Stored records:
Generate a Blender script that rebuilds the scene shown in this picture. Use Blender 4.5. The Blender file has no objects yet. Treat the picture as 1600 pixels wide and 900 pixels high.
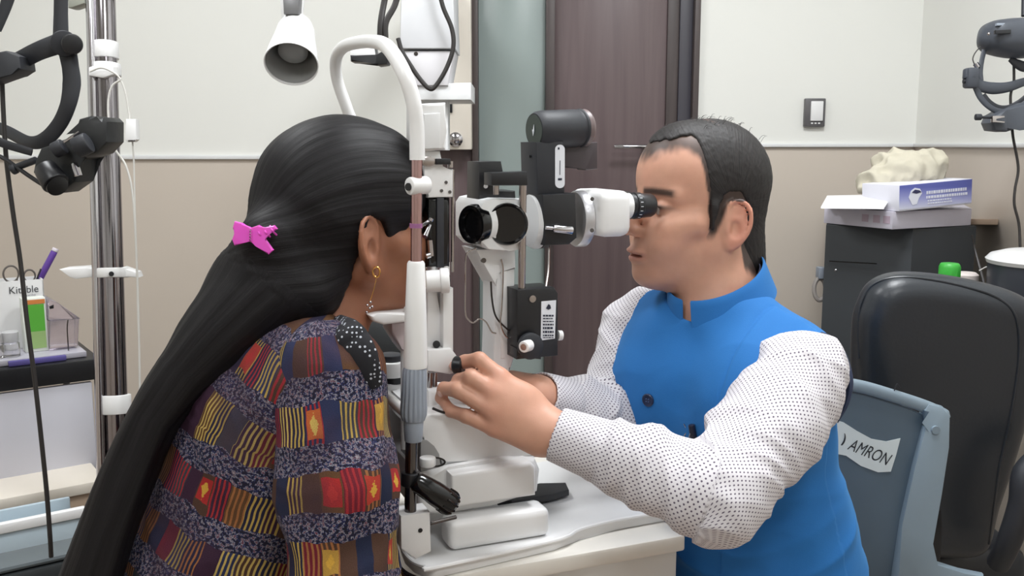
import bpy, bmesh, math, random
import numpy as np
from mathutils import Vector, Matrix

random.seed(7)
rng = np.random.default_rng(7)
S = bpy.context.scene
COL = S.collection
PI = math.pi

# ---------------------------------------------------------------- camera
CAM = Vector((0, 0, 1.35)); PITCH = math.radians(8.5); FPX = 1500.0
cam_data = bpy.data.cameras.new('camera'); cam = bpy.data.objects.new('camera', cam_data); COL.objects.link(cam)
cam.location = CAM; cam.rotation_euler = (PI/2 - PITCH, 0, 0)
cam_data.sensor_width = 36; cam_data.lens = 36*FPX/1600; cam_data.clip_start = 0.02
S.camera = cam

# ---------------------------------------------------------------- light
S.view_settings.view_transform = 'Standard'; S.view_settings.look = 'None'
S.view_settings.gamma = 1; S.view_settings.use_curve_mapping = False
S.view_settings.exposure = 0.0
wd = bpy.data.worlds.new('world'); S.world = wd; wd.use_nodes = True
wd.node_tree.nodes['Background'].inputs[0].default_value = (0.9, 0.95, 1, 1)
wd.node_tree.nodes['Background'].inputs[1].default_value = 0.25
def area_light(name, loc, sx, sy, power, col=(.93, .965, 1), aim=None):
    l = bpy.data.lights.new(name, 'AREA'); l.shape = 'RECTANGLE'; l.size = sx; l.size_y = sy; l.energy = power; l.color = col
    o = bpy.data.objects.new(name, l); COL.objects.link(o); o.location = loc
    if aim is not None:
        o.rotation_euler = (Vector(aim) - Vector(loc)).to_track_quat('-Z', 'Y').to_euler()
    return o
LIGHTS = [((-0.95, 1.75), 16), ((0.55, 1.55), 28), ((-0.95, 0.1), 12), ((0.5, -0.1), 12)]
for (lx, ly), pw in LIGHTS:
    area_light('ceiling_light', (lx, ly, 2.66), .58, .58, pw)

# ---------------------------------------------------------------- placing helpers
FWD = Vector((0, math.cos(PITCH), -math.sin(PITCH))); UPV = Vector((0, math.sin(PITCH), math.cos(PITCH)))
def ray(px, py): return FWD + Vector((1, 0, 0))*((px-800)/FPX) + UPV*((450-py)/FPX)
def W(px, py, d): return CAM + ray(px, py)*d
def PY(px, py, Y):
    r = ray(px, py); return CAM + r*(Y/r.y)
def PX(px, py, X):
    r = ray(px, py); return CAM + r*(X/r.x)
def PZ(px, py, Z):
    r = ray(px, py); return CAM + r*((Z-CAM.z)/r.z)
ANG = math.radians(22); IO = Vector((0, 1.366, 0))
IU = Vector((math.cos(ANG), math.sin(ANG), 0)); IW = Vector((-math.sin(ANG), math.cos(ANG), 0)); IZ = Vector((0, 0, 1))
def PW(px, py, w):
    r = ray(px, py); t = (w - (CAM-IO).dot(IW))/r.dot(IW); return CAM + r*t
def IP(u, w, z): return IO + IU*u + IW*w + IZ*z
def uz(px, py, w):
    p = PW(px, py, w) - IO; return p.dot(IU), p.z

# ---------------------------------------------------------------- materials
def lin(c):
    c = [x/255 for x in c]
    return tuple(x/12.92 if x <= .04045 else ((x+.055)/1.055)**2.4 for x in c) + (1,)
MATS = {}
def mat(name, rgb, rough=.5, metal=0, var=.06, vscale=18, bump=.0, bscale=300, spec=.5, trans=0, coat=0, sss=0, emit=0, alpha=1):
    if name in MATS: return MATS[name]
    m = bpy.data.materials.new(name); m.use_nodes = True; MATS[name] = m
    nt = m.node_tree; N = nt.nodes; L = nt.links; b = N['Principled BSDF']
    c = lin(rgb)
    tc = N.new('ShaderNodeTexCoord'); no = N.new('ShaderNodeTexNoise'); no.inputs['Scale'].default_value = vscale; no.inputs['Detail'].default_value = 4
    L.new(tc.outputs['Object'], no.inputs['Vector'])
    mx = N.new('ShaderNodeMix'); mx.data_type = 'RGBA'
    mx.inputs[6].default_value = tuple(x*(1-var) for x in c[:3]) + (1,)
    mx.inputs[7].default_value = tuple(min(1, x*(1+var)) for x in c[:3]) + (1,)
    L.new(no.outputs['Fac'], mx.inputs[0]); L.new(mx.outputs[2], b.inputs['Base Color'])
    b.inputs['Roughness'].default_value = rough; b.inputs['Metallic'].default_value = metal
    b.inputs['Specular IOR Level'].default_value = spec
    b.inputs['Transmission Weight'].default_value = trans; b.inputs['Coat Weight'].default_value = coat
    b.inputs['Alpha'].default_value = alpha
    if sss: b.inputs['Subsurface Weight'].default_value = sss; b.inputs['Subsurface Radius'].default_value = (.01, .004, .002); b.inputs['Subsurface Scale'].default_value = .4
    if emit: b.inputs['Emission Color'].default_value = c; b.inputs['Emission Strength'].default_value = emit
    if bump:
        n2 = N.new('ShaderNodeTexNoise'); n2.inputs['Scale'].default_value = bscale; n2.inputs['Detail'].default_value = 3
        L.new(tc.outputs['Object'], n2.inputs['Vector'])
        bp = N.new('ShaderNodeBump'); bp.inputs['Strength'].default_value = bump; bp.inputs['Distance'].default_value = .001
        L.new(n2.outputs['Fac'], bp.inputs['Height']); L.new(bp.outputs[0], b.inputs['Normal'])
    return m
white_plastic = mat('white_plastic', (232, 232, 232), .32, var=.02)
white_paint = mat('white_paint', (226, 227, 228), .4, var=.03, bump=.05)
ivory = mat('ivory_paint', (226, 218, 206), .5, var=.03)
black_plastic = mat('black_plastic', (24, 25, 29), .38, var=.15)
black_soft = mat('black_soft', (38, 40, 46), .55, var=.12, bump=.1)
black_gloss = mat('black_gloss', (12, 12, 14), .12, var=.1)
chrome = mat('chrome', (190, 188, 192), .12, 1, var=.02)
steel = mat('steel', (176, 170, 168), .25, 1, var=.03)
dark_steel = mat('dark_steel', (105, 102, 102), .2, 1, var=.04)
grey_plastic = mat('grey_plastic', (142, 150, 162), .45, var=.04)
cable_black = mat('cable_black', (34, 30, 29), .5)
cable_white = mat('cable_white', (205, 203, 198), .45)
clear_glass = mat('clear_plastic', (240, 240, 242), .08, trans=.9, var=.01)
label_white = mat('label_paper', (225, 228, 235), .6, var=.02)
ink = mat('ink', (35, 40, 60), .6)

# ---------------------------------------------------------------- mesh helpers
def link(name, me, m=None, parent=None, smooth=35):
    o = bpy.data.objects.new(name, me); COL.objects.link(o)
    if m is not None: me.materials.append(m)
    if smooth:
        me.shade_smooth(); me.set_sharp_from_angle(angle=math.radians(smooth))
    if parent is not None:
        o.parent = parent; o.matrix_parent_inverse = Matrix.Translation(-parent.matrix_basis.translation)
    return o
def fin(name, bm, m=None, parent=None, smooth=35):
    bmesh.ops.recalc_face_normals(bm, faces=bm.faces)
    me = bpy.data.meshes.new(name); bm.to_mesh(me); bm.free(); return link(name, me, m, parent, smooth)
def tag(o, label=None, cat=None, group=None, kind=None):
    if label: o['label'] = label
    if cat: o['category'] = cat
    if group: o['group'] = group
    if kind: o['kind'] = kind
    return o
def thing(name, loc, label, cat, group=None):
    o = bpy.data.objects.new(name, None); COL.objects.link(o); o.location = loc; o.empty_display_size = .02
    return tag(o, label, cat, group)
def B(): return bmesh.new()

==

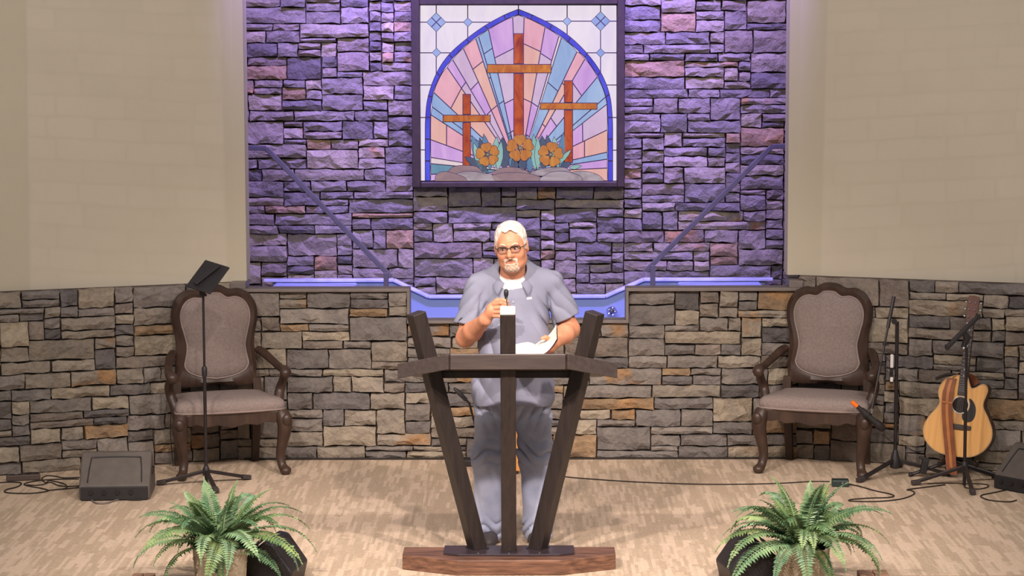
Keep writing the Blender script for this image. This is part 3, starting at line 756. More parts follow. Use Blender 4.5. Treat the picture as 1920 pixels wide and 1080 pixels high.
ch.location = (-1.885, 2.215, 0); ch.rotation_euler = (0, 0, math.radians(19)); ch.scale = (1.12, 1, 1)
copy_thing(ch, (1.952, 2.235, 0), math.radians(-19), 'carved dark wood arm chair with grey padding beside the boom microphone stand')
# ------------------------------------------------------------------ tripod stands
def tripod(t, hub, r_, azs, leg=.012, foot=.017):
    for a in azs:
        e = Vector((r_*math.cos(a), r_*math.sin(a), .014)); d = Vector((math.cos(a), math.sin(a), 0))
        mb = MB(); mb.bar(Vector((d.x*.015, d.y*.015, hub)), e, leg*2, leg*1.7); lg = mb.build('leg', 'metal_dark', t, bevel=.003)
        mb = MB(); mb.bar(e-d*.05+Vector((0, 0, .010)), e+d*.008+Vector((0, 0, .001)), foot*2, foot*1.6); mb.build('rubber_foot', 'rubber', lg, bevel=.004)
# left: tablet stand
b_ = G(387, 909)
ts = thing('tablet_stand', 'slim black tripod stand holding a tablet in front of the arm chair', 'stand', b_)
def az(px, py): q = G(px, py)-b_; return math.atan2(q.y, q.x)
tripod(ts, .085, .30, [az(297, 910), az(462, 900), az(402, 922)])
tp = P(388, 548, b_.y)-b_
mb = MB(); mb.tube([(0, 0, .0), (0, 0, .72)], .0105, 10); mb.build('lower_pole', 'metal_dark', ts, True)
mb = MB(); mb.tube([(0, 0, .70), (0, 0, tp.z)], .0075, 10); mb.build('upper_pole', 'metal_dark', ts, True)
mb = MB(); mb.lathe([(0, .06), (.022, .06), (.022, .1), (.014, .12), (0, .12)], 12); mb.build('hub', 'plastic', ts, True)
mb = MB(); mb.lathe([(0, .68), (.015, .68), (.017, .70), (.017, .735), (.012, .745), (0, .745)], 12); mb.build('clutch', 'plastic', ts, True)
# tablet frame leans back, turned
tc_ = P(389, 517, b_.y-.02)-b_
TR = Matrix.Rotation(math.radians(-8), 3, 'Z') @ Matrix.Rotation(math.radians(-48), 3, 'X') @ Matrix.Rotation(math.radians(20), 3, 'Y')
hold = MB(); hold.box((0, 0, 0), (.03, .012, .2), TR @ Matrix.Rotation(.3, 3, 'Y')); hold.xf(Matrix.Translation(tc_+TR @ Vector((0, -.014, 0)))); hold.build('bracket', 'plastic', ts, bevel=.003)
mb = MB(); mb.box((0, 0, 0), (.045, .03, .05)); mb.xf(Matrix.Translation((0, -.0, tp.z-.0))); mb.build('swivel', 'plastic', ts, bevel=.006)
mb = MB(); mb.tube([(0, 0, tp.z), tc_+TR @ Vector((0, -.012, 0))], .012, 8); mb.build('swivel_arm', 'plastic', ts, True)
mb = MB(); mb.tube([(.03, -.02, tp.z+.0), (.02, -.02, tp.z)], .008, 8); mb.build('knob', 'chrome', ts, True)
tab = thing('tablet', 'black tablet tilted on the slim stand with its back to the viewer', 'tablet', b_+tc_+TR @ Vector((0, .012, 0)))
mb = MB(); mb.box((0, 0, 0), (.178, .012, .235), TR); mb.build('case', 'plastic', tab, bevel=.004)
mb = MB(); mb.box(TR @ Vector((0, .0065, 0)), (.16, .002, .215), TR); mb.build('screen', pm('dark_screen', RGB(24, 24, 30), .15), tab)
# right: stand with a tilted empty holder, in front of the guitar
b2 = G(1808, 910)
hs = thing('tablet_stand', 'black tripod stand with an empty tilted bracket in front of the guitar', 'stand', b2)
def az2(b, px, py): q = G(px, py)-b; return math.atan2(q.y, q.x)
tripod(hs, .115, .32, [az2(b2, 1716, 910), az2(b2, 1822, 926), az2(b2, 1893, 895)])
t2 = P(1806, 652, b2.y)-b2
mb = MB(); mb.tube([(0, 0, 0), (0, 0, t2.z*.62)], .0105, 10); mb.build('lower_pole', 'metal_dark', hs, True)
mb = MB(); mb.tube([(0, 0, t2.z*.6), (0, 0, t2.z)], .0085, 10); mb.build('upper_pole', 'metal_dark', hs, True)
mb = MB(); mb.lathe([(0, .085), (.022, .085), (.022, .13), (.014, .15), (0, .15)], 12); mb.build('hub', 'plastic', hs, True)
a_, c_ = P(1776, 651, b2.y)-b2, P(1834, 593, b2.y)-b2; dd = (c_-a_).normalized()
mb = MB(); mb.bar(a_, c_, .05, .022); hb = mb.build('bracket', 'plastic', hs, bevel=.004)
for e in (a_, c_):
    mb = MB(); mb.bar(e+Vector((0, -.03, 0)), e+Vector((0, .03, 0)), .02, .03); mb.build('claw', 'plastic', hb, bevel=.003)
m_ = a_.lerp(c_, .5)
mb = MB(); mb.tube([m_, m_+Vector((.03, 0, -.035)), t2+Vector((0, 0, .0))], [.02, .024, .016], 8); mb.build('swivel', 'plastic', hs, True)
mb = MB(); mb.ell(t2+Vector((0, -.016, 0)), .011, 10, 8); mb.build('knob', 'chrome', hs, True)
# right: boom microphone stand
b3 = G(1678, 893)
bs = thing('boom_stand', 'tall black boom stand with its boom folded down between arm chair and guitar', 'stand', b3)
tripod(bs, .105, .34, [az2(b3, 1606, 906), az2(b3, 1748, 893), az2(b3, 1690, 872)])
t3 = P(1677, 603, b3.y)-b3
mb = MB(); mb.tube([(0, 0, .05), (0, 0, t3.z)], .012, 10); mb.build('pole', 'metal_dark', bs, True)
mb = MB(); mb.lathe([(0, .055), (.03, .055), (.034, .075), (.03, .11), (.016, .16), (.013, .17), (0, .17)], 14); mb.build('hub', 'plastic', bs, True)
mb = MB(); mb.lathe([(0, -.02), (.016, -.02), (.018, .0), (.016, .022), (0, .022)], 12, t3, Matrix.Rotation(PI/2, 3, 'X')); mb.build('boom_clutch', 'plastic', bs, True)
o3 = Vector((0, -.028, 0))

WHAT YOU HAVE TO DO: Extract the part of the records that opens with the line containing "Generate a Blender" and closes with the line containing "PI = math.pi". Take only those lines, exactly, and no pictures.

RESULT OF THIS TASK:
Generate a Blender script that rebuilds the scene shown in this picture. Use Blender 4.5. The Blender file has no objects yet. Treat the picture as 1600 pixels wide and 900 pixels high.
import bpy, bmesh, math, random
import numpy as np
from mathutils import Vector, Matrix

random.seed(7)
rng = np.random.default_rng(7)
S = bpy.context.scene
COL = S.collection
PI = math.pi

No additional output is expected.